WHAT THE TASK ASKS: Copy out the listing that follows, exactly, without its pictures.
---+---
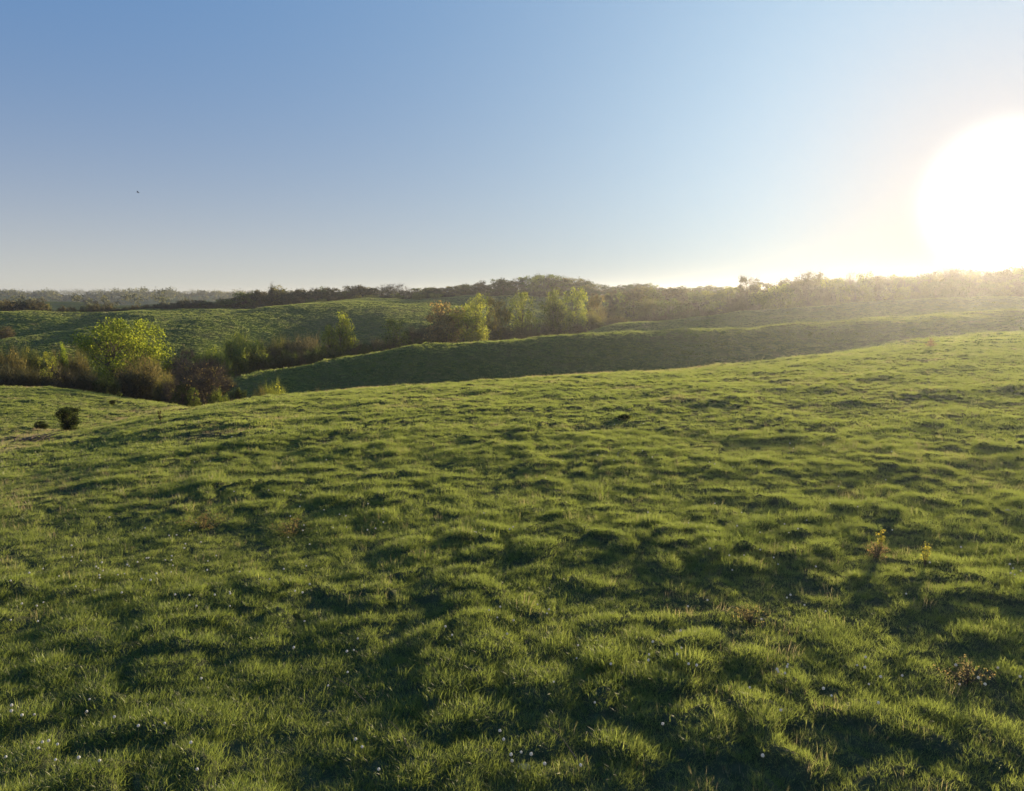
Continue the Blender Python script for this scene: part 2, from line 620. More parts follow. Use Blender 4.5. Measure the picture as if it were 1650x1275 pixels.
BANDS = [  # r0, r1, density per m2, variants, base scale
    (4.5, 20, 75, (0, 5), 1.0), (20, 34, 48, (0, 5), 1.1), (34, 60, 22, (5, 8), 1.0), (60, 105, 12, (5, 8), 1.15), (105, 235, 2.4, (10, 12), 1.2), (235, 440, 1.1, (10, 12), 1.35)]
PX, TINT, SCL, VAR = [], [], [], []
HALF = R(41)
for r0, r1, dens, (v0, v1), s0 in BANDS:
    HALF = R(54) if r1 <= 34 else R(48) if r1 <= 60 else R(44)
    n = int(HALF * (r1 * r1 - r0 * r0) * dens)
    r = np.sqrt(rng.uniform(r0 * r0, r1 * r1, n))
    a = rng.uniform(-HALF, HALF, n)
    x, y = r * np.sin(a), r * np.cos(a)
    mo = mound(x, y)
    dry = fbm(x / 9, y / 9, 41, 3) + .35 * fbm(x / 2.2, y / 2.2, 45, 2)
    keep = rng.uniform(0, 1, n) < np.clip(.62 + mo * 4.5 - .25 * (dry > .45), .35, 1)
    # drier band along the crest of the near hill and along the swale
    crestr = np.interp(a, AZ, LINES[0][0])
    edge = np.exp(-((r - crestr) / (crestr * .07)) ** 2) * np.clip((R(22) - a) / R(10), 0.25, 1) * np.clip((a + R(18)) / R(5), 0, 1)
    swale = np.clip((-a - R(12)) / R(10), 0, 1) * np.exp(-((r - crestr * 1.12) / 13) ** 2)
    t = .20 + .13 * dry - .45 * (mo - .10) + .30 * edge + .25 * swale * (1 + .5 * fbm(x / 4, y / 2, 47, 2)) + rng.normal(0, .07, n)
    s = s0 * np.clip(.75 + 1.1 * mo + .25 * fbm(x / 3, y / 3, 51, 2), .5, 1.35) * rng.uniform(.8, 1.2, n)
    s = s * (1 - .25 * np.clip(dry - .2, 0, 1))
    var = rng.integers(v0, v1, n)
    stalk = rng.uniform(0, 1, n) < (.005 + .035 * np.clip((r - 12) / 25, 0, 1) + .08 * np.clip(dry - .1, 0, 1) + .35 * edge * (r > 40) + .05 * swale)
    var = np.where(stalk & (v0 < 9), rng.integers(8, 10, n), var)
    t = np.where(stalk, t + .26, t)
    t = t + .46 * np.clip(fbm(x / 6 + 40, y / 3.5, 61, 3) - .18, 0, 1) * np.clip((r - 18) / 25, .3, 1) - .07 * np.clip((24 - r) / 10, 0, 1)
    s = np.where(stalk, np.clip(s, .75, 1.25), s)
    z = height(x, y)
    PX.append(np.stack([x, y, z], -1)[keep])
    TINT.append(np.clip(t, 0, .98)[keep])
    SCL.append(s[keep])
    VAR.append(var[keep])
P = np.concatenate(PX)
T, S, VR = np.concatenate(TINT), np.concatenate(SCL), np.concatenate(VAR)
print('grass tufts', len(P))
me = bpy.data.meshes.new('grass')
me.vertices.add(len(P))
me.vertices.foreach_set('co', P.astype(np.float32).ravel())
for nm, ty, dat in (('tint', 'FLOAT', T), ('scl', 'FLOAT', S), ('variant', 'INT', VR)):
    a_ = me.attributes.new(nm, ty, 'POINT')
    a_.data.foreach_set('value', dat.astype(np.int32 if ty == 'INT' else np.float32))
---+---
RESULT OF THE EXERCISE:
Continue the Blender Python script for this scene: part 2, from line 620. More parts follow. Use Blender 4.5. Measure the picture as if it were 1650x1275 pixels.
BANDS = [  # r0, r1, density per m2, variants, base scale
    (4.5, 20, 75, (0, 5), 1.0), (20, 34, 48, (0, 5), 1.1), (34, 60, 22, (5, 8), 1.0), (60, 105, 12, (5, 8), 1.15), (105, 235, 2.4, (10, 12), 1.2), (235, 440, 1.1, (10, 12), 1.35)]
PX, TINT, SCL, VAR = [], [], [], []
HALF = R(41)
for r0, r1, dens, (v0, v1), s0 in BANDS:
    HALF = R(54) if r1 <= 34 else R(48) if r1 <= 60 else R(44)
    n = int(HALF * (r1 * r1 - r0 * r0) * dens)
    r = np.sqrt(rng.uniform(r0 * r0, r1 * r1, n))
    a = rng.uniform(-HALF, HALF, n)
    x, y = r * np.sin(a), r * np.cos(a)
    mo = mound(x, y)
    dry = fbm(x / 9, y / 9, 41, 3) + .35 * fbm(x / 2.2, y / 2.2, 45, 2)
    keep = rng.uniform(0, 1, n) < np.clip(.62 + mo * 4.5 - .25 * (dry > .45), .35, 1)
    # drier band along the crest of the near hill and along the swale
    crestr = np.interp(a, AZ, LINES[0][0])
    edge = np.exp(-((r - crestr) / (crestr * .07)) ** 2) * np.clip((R(22) - a) / R(10), 0.25, 1) * np.clip((a + R(18)) / R(5), 0, 1)
    swale = np.clip((-a - R(12)) / R(10), 0, 1) * np.exp(-((r - crestr * 1.12) / 13) ** 2)
    t = .20 + .13 * dry - .45 * (mo - .10) + .30 * edge + .25 * swale * (1 + .5 * fbm(x / 4, y / 2, 47, 2)) + rng.normal(0, .07, n)
    s = s0 * np.clip(.75 + 1.1 * mo + .25 * fbm(x / 3, y / 3, 51, 2), .5, 1.35) * rng.uniform(.8, 1.2, n)
    s = s * (1 - .25 * np.clip(dry - .2, 0, 1))
    var = rng.integers(v0, v1, n)
    stalk = rng.uniform(0, 1, n) < (.005 + .035 * np.clip((r - 12) / 25, 0, 1) + .08 * np.clip(dry - .1, 0, 1) + .35 * edge * (r > 40) + .05 * swale)
    var = np.where(stalk & (v0 < 9), rng.integers(8, 10, n), var)
    t = np.where(stalk, t + .26, t)
    t = t + .46 * np.clip(fbm(x / 6 + 40, y / 3.5, 61, 3) - .18, 0, 1) * np.clip((r - 18) / 25, .3, 1) - .07 * np.clip((24 - r) / 10, 0, 1)
    s = np.where(stalk, np.clip(s, .75, 1.25), s)
    z = height(x, y)
    PX.append(np.stack([x, y, z], -1)[keep])
    TINT.append(np.clip(t, 0, .98)[keep])
    SCL.append(s[keep])
    VAR.append(var[keep])
P = np.concatenate(PX)
T, S, VR = np.concatenate(TINT), np.concatenate(SCL), np.concatenate(VAR)
print('grass tufts', len(P))
me = bpy.data.meshes.new('grass')
me.vertices.add(len(P))
me.vertices.foreach_set('co', P.astype(np.float32).ravel())
for nm, ty, dat in (('tint', 'FLOAT', T), ('scl', 'FLOAT', S), ('variant', 'INT', VR)):
    a_ = me.attributes.new(nm, ty, 'POINT')
    a_.data.foreach_set('value', dat.astype(np.int32 if ty == 'INT' else np.float32))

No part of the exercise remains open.